Quali sono le perdite sul fronte russo? E quali sono i prossimi scenari?

In questi primi giorni di guerra stanno perdendo 100-200 uomini al giorno e contano centinaia di feriti gravi. Troppi per reggere a lungo. Difficile che possano avventurarsi in altre campagne militari: i Paesi baltici sono fuori portata, protetti dall’Alleanza atlantica. Forse a sud, se Odessa capitolasse, i russi potrebbero tentare di ricongiungere la Transnistria moldava al corridoio panrusso sul mar Nero. Ma la Moldavia è inarrivabile. L’Ucraina, che non era nemmeno una potenza regionale, sta già dando troppi grattacapi, perfino nelle aree a poca distanza dal confine. La difficoltà è palpabile. Prova ne sia che gli stati maggiori russi stanno cominciando a raschiare il fondo del barile: hanno mobilitato le truppe di tutta la Federazione. In Bielorussia è dovuta arrivare perfino la fanteria navale del Pacifico. E comincia ormai il ricorso alle milizie e ai mercenari. Un altro dramma.

Quanto è possibile un allargamento del conflitto ad altri Paesi o alla Nato?

E’ inverosimile che il conflitto ucraino possa estendersi ad altri Paesi, tanto meno a quelli protetti dall’articolo 5 del Patto atlantico.

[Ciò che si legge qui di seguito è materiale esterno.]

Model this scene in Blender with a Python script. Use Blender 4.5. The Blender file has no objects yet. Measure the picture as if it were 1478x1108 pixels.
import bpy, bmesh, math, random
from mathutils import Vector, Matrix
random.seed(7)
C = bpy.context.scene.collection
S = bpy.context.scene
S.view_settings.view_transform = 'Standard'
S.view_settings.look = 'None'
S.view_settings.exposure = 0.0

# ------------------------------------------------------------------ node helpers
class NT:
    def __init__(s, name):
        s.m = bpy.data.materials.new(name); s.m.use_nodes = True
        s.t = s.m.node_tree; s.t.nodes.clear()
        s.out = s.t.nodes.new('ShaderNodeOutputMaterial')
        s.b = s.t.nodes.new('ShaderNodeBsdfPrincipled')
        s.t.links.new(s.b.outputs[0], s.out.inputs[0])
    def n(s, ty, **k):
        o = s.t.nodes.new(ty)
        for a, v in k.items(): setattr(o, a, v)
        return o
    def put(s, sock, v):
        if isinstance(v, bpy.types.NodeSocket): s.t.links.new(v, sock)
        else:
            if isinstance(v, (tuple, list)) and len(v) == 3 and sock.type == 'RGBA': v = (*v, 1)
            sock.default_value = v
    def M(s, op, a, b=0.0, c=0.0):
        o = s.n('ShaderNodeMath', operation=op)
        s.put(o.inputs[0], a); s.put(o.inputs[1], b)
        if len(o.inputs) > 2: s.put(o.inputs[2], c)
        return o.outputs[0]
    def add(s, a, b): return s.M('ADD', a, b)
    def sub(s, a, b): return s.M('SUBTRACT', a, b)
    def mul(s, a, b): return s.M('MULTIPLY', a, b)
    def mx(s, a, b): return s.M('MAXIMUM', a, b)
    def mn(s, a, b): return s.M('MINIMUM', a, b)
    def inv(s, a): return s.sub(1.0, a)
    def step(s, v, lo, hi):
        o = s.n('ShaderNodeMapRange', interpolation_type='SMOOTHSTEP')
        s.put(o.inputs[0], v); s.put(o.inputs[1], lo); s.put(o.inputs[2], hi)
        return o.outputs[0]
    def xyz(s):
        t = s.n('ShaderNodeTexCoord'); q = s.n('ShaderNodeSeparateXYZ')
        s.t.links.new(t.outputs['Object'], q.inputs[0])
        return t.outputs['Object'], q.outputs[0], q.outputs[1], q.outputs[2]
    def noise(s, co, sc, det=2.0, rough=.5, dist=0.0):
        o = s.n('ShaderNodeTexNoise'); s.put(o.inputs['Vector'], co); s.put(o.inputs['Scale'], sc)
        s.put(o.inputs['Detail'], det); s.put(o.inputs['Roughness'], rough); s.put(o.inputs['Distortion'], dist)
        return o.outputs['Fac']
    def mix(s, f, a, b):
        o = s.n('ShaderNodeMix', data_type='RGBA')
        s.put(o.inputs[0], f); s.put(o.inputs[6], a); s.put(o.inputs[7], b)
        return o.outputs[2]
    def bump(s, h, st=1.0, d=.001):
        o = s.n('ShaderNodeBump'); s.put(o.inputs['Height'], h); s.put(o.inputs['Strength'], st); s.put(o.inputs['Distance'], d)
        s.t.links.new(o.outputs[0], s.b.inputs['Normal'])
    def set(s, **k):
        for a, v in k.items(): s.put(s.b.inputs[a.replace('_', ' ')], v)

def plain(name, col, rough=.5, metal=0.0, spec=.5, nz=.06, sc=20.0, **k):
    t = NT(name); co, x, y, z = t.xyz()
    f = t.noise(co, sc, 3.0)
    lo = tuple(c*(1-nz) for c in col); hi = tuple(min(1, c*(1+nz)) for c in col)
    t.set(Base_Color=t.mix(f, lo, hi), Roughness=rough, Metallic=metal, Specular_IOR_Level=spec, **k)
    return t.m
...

I capi dell’intelligence statunitense, Hains e Burns, hanno appena presentato al Congresso il loro rapporto annuale sulle minacce mondiali. Secondo la loro analisi, molto accurata, la Russia non cerca uno scontro diretto con gli Stati Uniti, ma punta ad un riconoscimento della sua sfera d’influenza nell’ex Urss. Mosca non attaccherà né i Paesi baltici, né la Polonia, protetti dall’ombrello americano. L’unico obiettivo alla portata dei russi, non immediatamente, è la Bessarabia moldava, per creare un continuum dal mare d’Azov ai confini occidentali del mar Nero. Se la mossa riuscisse, i russi creerebbero uno stato fantoccio di nuova indipendenza.